**WHAT YOU ARE ASKED TO DO:**
Starting at the first line of the listing below, retype each line up to and including the one that contains "SC.camera = cam". Leave pictures out.

**DATA:**

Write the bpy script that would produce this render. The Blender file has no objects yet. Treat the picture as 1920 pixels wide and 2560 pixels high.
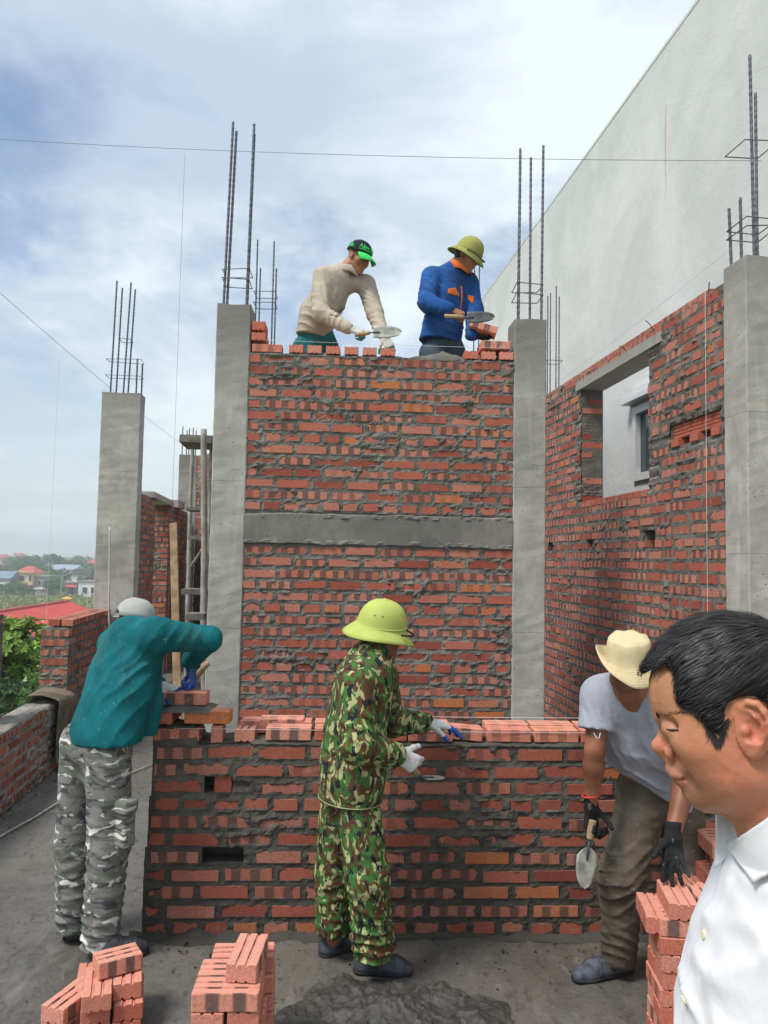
import bpy, bmesh, math, random
import numpy as np
from mathutils import Vector, Matrix, Quaternion, noise as mnoise

SC = bpy.context.scene
COL = SC.collection
R = math.radians

# ------------------------------------------------------------------ camera
FPX, HC = 1923.0, 1.82            # focal length in pixels of the 1920x2560 photo, eye height
PITCH, ROLL = R(3.57), R(1.06)
_fw = np.array([0, math.cos(PITCH), math.sin(PITCH)])
_up = np.array([0, -math.sin(PITCH), math.cos(PITCH)])
_rt = np.array([1.0, 0, 0])
RT = _rt*math.cos(ROLL) + _up*math.sin(ROLL)
UP = -_rt*math.sin(ROLL) + _up*math.cos(ROLL)
CAM = np.array([0, 0, HC])
cd = bpy.data.cameras.new('camera'); cam = bpy.data.objects.new('camera', cd); COL.objects.link(cam)
cd.sensor_fit = 'VERTICAL'; cd.sensor_height = 32.0; cd.lens = 32.0*FPX/2560
cd.clip_start = 0.05; cd.clip_end = 6000
cam.matrix_world = Matrix(((RT[0], UP[0], -_fw[0], 0), (RT[1], UP[1], -_fw[1], 0), (RT[2], UP[2], -_fw[2], HC), (0, 0, 0, 1)))
SC.camera = cam

# ------------------------------------------------------------------ world, sun, exposure
SUN_EL, SUN_AZ = R(57), R(230)     # azimuth clockwise from +Y
w = bpy.data.worlds.new('World'); SC.world = w; w.use_nodes = True
nt = w.node_tree; nt.nodes.clear()
def wn(t, **k):
    n = nt.nodes.new(t)
    for a, b in k.items(): setattr(n, a, b)
    return n
def wl(a, b): nt.links.new(a, b)
def wmath(op, a, b=None, clamp=False):
    n = wn('ShaderNodeMath', operation=op); n.use_clamp = clamp
    for i, v in enumerate((a, b)):
        if v is None: continue
        if isinstance(v, (int, float)): n.inputs[i].default_value = v
        else: wl(v, n.inputs[i])
    return n.outputs[0]
sky = wn('ShaderNodeTexSky', sky_type='NISHITA', sun_disc=False, sun_elevation=SUN_EL, sun_rotation=SUN_AZ)
sky.air_density = 1.0; sky.dust_density = 2.0; sky.ozone_density = 1.0
skym = wn('ShaderNodeVectorMath', operation='SCALE'); wl(sky.outputs[0], skym.inputs[0]); skym.inputs['Scale'].default_value = 1.0
tc = wn('ShaderNodeTexCoord'); sep = wn('ShaderNodeSeparateXYZ'); wl(tc.outputs['Generated'], sep.inputs[0])
zz = wmath('ADD', wmath('MAXIMUM', sep.outputs[2], 0.0), 0.30)
cx = wmath('DIVIDE', sep.outputs[0], zz); cy = wmath('DIVIDE', sep.outputs[1], zz)
comb = wn('ShaderNodeCombineXYZ'); wl(cx, comb.inputs[0]); wl(cy, comb.inputs[1]); comb.inputs[2].default_value = 3.7
def wnoise(scale, detail, rough, dist=0.0, off=(0, 0, 0), src=None):
    m = wn('ShaderNodeVectorMath', operation='ADD'); wl(src or comb.outputs[0], m.inputs[0]); m.inputs[1].default_value = off
    n = wn('ShaderNodeTexNoise'); n.inputs['Scale'].default_value = scale; n.inputs['Detail'].default_value = detail
    n.inputs['Roughness'].default_value = rough; n.inputs['Distortion'].default_value = dist
    wl(m.outputs[0], n.inputs['Vector']); return n.outputs[0]
def wramp(v, a, b):
    n = wn('ShaderNodeMapRange', interpolation_type='SMOOTHSTEP'); wl(v, n.inputs[0]); n.inputs[1].default_value = a; n.inputs[2].default_value = b
    return n.outputs[0]
cover = wmath('ADD', wmath('MULTIPLY', wnoise(1.5, 8, .56, .25), .8), wmath('MULTIPLY', wnoise(0.5, 3, .5, .2, (5.2, 1.3, 0)), .36))
mask = wramp(cover, .42, .58)
billow = wmath('ADD', wmath('MULTIPLY', wnoise(2.1, 8, .6, .35, (2.1, 7.7, .6)), .65), wmath('MULTIPLY', wnoise(.8, 3, .5, .3, (9.1, 2.2, 1)), .45))
shade = wramp(billow, .43, .64)
def wmix(f, a, b):
    n = wn('ShaderNodeMix', data_type='RGBA'); wl(f, n.inputs[0])
    for i, v in ((6, a), (7, b)):
        if isinstance(v, tuple): n.inputs[i].default_value = v
        else: wl(v, n.inputs[i])
    return n.outputs[2]
cloud = wmix(shade, (3.15, 3.8, 4.6, 1), (5.1, 5.65, 5.85, 1))
low = wramp(sep.outputs[2], .30, .0)
skyc = wmix(mask, skym.outputs[0], cloud)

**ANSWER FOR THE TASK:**
Write the bpy script that would produce this render. The Blender file has no objects yet. Treat the picture as 1920 pixels wide and 2560 pixels high.
import bpy, bmesh, math, random
import numpy as np
from mathutils import Vector, Matrix, Quaternion, noise as mnoise

SC = bpy.context.scene
COL = SC.collection
R = math.radians

# ------------------------------------------------------------------ camera
FPX, HC = 1923.0, 1.82            # focal length in pixels of the 1920x2560 photo, eye height
PITCH, ROLL = R(3.57), R(1.06)
_fw = np.array([0, math.cos(PITCH), math.sin(PITCH)])
_up = np.array([0, -math.sin(PITCH), math.cos(PITCH)])
_rt = np.array([1.0, 0, 0])
RT = _rt*math.cos(ROLL) + _up*math.sin(ROLL)
UP = -_rt*math.sin(ROLL) + _up*math.cos(ROLL)
CAM = np.array([0, 0, HC])
cd = bpy.data.cameras.new('camera'); cam = bpy.data.objects.new('camera', cd); COL.objects.link(cam)
cd.sensor_fit = 'VERTICAL'; cd.sensor_height = 32.0; cd.lens = 32.0*FPX/2560
cd.clip_start = 0.05; cd.clip_end = 6000
cam.matrix_world = Matrix(((RT[0], UP[0], -_fw[0], 0), (RT[1], UP[1], -_fw[1], 0), (RT[2], UP[2], -_fw[2], HC), (0, 0, 0, 1)))
SC.camera = cam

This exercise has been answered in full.